Step-by-step explanation:

Convert all values to SI units.

• Length change:
  `\rm 1.4 \; cm = 0.014\; m`;
• Mass of the weight:
  `\rm 638\; g = 0.638\; kg`.

Assume that the spring-mass system is vertical and is placed on the surface of the earth. The gravitational acceleration constant will be equal to
`\rm 9.81\; N\cdot kg^(-1)`.

Gravitational pull on the weight:

`W = m\cdot g = \rm 0.638\; kg * 9.81\; N\cdot kg^(-1) = 6.25878\; N`.

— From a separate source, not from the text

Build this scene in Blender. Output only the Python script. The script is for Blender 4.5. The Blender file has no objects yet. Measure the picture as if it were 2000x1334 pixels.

That's also the size of the force on the spring.
`F = \rm 6.25878\; N`.

The spring constant is the size of the force required to deshape the spring (by stretching, in this case) by unit length.

`\displaystyle k_{\text{spring}} = (F)/(\Delta x) = \rm (6.25878\; N)/(0.014\; m) = 447.056\; N\cdot m^(-1)`.

Assume that there's no energy loss in this process. The work done on the spring is the same as the elastic potential energy that it gains:

`\begin{aligned} &\text{EPE} \\=& (1)/(2)k\cdot x^(2) \\=&\rm (1)/(2) * 447.056\; N\cdot m^(-1) * (0.014\; m)^(2)\\ =& \rm 0.0438\; J\end{aligned}`.